For a long time, I thought being a good lead meant being involved in everything. Every pull request, every architecture decision, every "quick question" in the team chat — I wanted my hands on all of it. I told myself this was about quality. Looking back, it was mostly about control, and it nearly broke my team.
This is the leadership mistake I'm least proud of, and the one I learned the most from: I became the bottleneck.
The story
When my team was small, being in everything actually worked. Five engineers, one of me, and I could review every change the same day. People felt supported. Things shipped. I got praised for being "hands-on," and I leaned into it harder.
Then the team grew. Ten engineers, then more. The same habits that made me look great at five people started quietly suffocating everyone at fifteen. Pull requests sat for two days waiting for my review. Decisions stalled because everyone had learned to wait for me to bless them. Engineers stopped proposing ideas because they knew I'd redo it my way anyway.

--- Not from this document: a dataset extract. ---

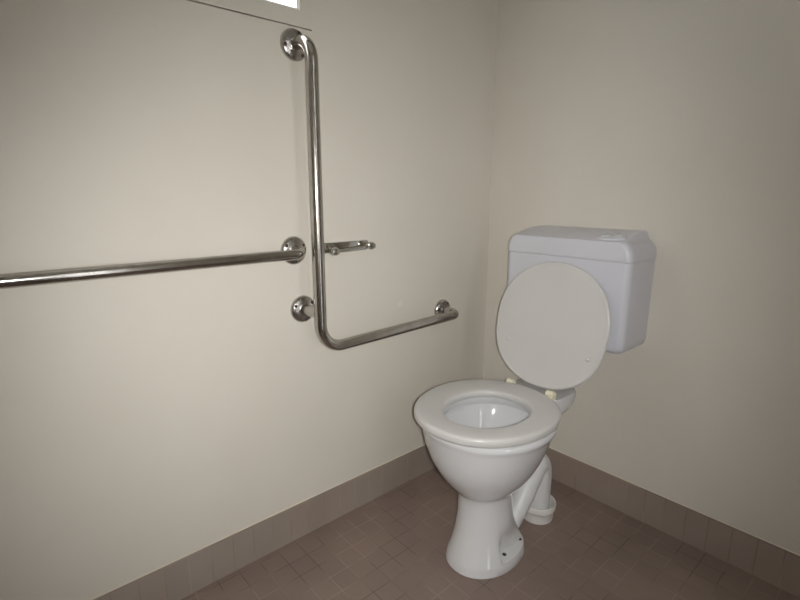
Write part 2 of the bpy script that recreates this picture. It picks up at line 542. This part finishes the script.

The team's speed was capped at exactly one person's capacity — mine — and I was exhausted defending that ceiling.
The moment it became undeniable was a release that slipped a week. When I dug into why, every delay traced back to something waiting on me. Not on a hard technical problem. On me. I was the single point of failure in my own team, and I'd built it on purpose without realizing it.
What hurt more was a quieter signal. A strong engineer told me, kindly, that he'd stopped suggesting improvements because "you usually have a way you want it done." He wasn't angry. He'd just adapted to me. That sentence sat with me for weeks. I had trained capable people to be passive.
The turn
Fixing it was harder than causing it, because the problem wasn't a process — it was my ego dressed up as standards. I had to accept a few uncomfortable things.
First, that "done differently than I'd do it" is not the same as "done wrong." A lot of my reviews weren't catching bugs; they were enforcing my personal taste. That's not quality control, that's a preference tax, and the team was paying it in time.
Second, that my job had quietly changed and I hadn't. I was still measuring myself by how much I personally touched, when I should have been measuring how much the team could do without me touching anything.
So I started letting go on purpose. I picked two senior engineers and made them owners of whole areas — not "do the work and I'll review it," but "this is yours, you decide, you're accountable." The first few weeks were genuinely hard. They made calls I wouldn't have. Some were better than mine. A couple were worse, and I had to sit on my hands and let small mistakes happen so people could learn from them instead of from me.
A team that can only move as fast as its leader isn't a team. It's a leader with very expensive assistants.
I also changed what I reviewed. Instead of every line, I reviewed the things that were genuinely hard to reverse — data models, public APIs, security boundaries, big architectural bets. The reversible stuff, I let the team own. The blast radius of a bad button color is small. The blast radius of a bad schema is not. I learned to spend my attention where mistakes were expensive, and to stay out of where they were cheap.
Key lessons
Involvement doesn't scale; judgment does. Your value as a leader isn't how many decisions you make — it's how many good decisions happen without you. Past a certain size, being in everything is the same as blocking everything.
Taste is not quality. Before you send something back, ask whether it's actually wrong or just different. Most rejections I used to make were the second kind.
Review by blast radius. Guard the decisions that are hard to undo. Let the team own the ones that are easy to undo. This single reframe freed up most of my time.
Passive teams are usually made, not hired. If smart people around you have gone quiet, look at yourself first. People stop contributing when they learn it doesn't matter.
Letting people make small mistakes is an investment. It feels like lowering the bar. It's actually how you raise people who don't need you.
Action steps
If you suspect you've become the bottleneck — and most hands-on leads are, at some point — try this:
- Audit your delays for a week. For every blocked task, ask "what is it waiting on?" Count how many trace back to you. The number is usually higher than you'd guess.
- Name real owners, not helpers. Give specific people end-to-end ownership of an area, including the authority to decide. Say it out loud so the team knows.
- Define what only you should touch. Write down the small set of decisions that truly need you (irreversible, high-risk). Everything else is delegable by default.
- Change your review habit. Stop commenting on style and preference. Comment on correctness, security, and things that are hard to change later.
- Ask your team a hard question. "Where do I slow you down?" Then don't get defensive about the answer. The fact that they'll tell you is the whole point.
Final thoughts
The team got faster the moment I got out of the way — not a little faster, dramatically faster. Things shipped that I never saw until they were live, and they were good. Engineers who'd gone quiet started proposing ideas again. And strangely, I enjoyed the work more, because I was finally doing a leader's job instead of doing five engineers' jobs slowly.
Being the bottleneck feels like dedication from the inside. From the outside, it's a ceiling you've placed on everyone around you. The best thing I ever did for my team was admit I was that ceiling — and then get out of the way.